Chris Pine in Outlaw King

Outlaw King’s director David MacKenzie has opened up and defended working with Netflix, calling the battle between the theatre and streaming sites bogus and insisting that people need to stop romanticizing the big-screen.

“There is no competition. Netflix are the key players at the moment in terms of allowing filmmakers to make films on a big scale with massive creative freedom and control,” Mackenzie recently explained to me over the phone.

“Outlaw King,” which revolves around Robert The Bruce (Chris Pine) being crowned King Of Scotland, only to then be forced into exile by the English, which is when he leads a band of outlaws to help him reclaim the throne, might have been better suited to a theatrical release.

But, as the “Hell Or High Water” director explained, Netflix were willing to give Mackenzie the creative control and backing he demanded in order to fulfill his vision for “Outlaw King.”

“That is completely exciting for me. In 2012, when I had the idea, it didn’t exist in that form. As the landscape has changed it has given me the opportunity to make this ambitious film on the scale that we have made it.”

“With daily support, too, and trust in me as a filmmaker to do it my way. I am honored and happy to do it that way.”

“The slightly false dichotomy of the big screen vs the small screen is a bogus argument to be honest. There are a lot of films that are out on the big screen that people don’t see on the big screen anyway.”

“The big-screens are in terrible condition most of the time, multiplexes with one projectionist and the sound turned down. The romanticizing of the big screen is something that people serious need to question.” 

“I don’t think it is what it once was in many ways. I would like to see a future of cinema where people like Netflix have their own cinema screens, theatre chains or whatever, because they look after the viewer experience rather better than some of the chains that exist now.”

“The nature of regrouping the costs and conventional ways of doing it are gone. Netflix has 193 territories now I think, and the film is released to them all on the same day. It is a massive reach.”

“They can think about their recruitment and getting their subscriptions in in a very different way to the studios. I think the time’s are changing.”

“It is hard for the studios to think in ways, outside of the franchises, to make money. Because it is so expensive to make and market movies in the conventional route.”

Thanks to Netflix, MacKenzie’s “Outlaw King” is a violent, brutal and authentic depiction of life and war in the early 1300s Scotland, and the director insisted it was always his intention to complicate cinema’s idea of heroism, which has long been “codified and simplified.”

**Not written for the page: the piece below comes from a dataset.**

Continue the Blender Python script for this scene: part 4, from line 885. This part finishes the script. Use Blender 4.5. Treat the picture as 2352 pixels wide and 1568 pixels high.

“In the back of my mind I have always wanted to do a Scottish Medieval movie, because I was aware that the version of medieval life I had seen was all a little bit anodyne, a little bit clean, a little bit heraldic and nice.”

“It all felt a little bit ‘Princess Bride’ kind of thing. That wasn’t what that life was like. Robert The Bruce is a great and complex heroic character.”

“I have made a lot of movies with anti-hero characters and I can’t really bringing myself to do a straight hero thing. Robert was somebody who could do both. He has murdered someone in a church, he surrendered, he betrayed various people. It wasn’t an easy ride for him on his hero’s journey.” 

“Cinema has codified and simplified this idea of heroism, and being able to explore a character who is regarded as a hero and is a complex one was something that was attractive to me for quite some time.”

“Outlaw King” is released on Netflix on November 9.